__Available data__
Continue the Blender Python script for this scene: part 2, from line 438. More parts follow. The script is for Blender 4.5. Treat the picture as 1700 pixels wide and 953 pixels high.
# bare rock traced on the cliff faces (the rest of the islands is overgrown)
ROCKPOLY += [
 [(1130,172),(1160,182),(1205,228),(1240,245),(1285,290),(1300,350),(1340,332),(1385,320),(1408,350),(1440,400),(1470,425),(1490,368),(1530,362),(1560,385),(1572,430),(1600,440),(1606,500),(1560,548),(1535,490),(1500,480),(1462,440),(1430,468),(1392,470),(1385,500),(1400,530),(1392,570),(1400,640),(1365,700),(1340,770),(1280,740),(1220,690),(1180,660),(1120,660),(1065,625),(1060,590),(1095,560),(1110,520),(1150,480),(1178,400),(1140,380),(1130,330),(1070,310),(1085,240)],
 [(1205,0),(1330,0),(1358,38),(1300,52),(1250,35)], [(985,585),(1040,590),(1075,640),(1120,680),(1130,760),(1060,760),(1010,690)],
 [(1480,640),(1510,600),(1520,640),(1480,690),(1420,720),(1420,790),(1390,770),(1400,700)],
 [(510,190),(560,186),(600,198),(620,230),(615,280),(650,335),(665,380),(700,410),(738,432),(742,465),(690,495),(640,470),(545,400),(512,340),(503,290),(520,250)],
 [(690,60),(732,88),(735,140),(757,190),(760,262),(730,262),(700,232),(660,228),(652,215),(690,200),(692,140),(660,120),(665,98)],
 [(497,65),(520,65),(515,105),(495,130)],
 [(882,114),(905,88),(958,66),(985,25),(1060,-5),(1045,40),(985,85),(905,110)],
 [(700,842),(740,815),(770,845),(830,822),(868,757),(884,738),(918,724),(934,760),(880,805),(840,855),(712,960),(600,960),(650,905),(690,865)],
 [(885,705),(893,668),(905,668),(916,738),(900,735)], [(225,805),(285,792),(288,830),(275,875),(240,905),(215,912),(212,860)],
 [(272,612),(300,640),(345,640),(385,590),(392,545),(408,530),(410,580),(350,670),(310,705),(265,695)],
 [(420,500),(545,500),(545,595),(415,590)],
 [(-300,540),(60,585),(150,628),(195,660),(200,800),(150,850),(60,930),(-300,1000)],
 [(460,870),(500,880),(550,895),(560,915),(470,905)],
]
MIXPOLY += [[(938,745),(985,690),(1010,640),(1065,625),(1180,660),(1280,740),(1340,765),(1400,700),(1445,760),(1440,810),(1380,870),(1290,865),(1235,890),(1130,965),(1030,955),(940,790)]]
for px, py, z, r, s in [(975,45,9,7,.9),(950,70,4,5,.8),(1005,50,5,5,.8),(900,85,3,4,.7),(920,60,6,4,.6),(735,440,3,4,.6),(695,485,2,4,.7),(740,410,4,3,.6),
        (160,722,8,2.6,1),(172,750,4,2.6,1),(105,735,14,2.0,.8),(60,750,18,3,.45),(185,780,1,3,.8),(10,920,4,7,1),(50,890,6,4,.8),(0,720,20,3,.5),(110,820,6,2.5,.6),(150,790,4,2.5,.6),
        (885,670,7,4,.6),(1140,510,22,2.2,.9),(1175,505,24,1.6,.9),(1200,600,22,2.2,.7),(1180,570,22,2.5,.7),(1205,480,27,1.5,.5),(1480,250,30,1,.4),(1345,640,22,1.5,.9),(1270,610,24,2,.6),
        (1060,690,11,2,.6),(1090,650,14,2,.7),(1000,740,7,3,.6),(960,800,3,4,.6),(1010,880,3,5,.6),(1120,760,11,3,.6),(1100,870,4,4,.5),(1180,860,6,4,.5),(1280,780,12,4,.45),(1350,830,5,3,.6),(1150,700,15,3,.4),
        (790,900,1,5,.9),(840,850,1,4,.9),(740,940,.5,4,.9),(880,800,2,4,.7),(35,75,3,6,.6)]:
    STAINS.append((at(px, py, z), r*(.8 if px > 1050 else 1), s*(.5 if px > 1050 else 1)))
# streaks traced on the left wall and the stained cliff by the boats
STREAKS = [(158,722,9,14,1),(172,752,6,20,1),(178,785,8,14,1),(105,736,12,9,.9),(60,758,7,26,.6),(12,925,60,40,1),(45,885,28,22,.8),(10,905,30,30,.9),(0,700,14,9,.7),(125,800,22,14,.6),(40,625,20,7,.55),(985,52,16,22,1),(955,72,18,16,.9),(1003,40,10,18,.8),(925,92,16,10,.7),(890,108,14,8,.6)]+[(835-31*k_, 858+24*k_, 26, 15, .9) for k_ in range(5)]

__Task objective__
Set out the complete listing exactly as shown.

__Solution for this problem__
Continue the Blender Python script for this scene: part 2, from line 438. More parts follow. The script is for Blender 4.5. Treat the picture as 1700 pixels wide and 953 pixels high.
# bare rock traced on the cliff faces (the rest of the islands is overgrown)
ROCKPOLY += [
 [(1130,172),(1160,182),(1205,228),(1240,245),(1285,290),(1300,350),(1340,332),(1385,320),(1408,350),(1440,400),(1470,425),(1490,368),(1530,362),(1560,385),(1572,430),(1600,440),(1606,500),(1560,548),(1535,490),(1500,480),(1462,440),(1430,468),(1392,470),(1385,500),(1400,530),(1392,570),(1400,640),(1365,700),(1340,770),(1280,740),(1220,690),(1180,660),(1120,660),(1065,625),(1060,590),(1095,560),(1110,520),(1150,480),(1178,400),(1140,380),(1130,330),(1070,310),(1085,240)],
 [(1205,0),(1330,0),(1358,38),(1300,52),(1250,35)], [(985,585),(1040,590),(1075,640),(1120,680),(1130,760),(1060,760),(1010,690)],
 [(1480,640),(1510,600),(1520,640),(1480,690),(1420,720),(1420,790),(1390,770),(1400,700)],
 [(510,190),(560,186),(600,198),(620,230),(615,280),(650,335),(665,380),(700,410),(738,432),(742,465),(690,495),(640,470),(545,400),(512,340),(503,290),(520,250)],
 [(690,60),(732,88),(735,140),(757,190),(760,262),(730,262),(700,232),(660,228),(652,215),(690,200),(692,140),(660,120),(665,98)],
 [(497,65),(520,65),(515,105),(495,130)],
 [(882,114),(905,88),(958,66),(985,25),(1060,-5),(1045,40),(985,85),(905,110)],
 [(700,842),(740,815),(770,845),(830,822),(868,757),(884,738),(918,724),(934,760),(880,805),(840,855),(712,960),(600,960),(650,905),(690,865)],
 [(885,705),(893,668),(905,668),(916,738),(900,735)], [(225,805),(285,792),(288,830),(275,875),(240,905),(215,912),(212,860)],
 [(272,612),(300,640),(345,640),(385,590),(392,545),(408,530),(410,580),(350,670),(310,705),(265,695)],
 [(420,500),(545,500),(545,595),(415,590)],
 [(-300,540),(60,585),(150,628),(195,660),(200,800),(150,850),(60,930),(-300,1000)],
 [(460,870),(500,880),(550,895),(560,915),(470,905)],
]
MIXPOLY += [[(938,745),(985,690),(1010,640),(1065,625),(1180,660),(1280,740),(1340,765),(1400,700),(1445,760),(1440,810),(1380,870),(1290,865),(1235,890),(1130,965),(1030,955),(940,790)]]
for px, py, z, r, s in [(975,45,9,7,.9),(950,70,4,5,.8),(1005,50,5,5,.8),(900,85,3,4,.7),(920,60,6,4,.6),(735,440,3,4,.6),(695,485,2,4,.7),(740,410,4,3,.6),
        (160,722,8,2.6,1),(172,750,4,2.6,1),(105,735,14,2.0,.8),(60,750,18,3,.45),(185,780,1,3,.8),(10,920,4,7,1),(50,890,6,4,.8),(0,720,20,3,.5),(110,820,6,2.5,.6),(150,790,4,2.5,.6),
        (885,670,7,4,.6),(1140,510,22,2.2,.9),(1175,505,24,1.6,.9),(1200,600,22,2.2,.7),(1180,570,22,2.5,.7),(1205,480,27,1.5,.5),(1480,250,30,1,.4),(1345,640,22,1.5,.9),(1270,610,24,2,.6),
        (1060,690,11,2,.6),(1090,650,14,2,.7),(1000,740,7,3,.6),(960,800,3,4,.6),(1010,880,3,5,.6),(1120,760,11,3,.6),(1100,870,4,4,.5),(1180,860,6,4,.5),(1280,780,12,4,.45),(1350,830,5,3,.6),(1150,700,15,3,.4),
        (790,900,1,5,.9),(840,850,1,4,.9),(740,940,.5,4,.9),(880,800,2,4,.7),(35,75,3,6,.6)]:
    STAINS.append((at(px, py, z), r*(.8 if px > 1050 else 1), s*(.5 if px > 1050 else 1)))
# streaks traced on the left wall and the stained cliff by the boats
STREAKS = [(158,722,9,14,1),(172,752,6,20,1),(178,785,8,14,1),(105,736,12,9,.9),(60,758,7,26,.6),(12,925,60,40,1),(45,885,28,22,.8),(10,905,30,30,.9),(0,700,14,9,.7),(125,800,22,14,.6),(40,625,20,7,.55),(985,52,16,22,1),(955,72,18,16,.9),(1003,40,10,18,.8),(925,92,16,10,.7),(890,108,14,8,.6)]+[(835-31*k_, 858+24*k_, 26, 15, .9) for k_ in range(5)]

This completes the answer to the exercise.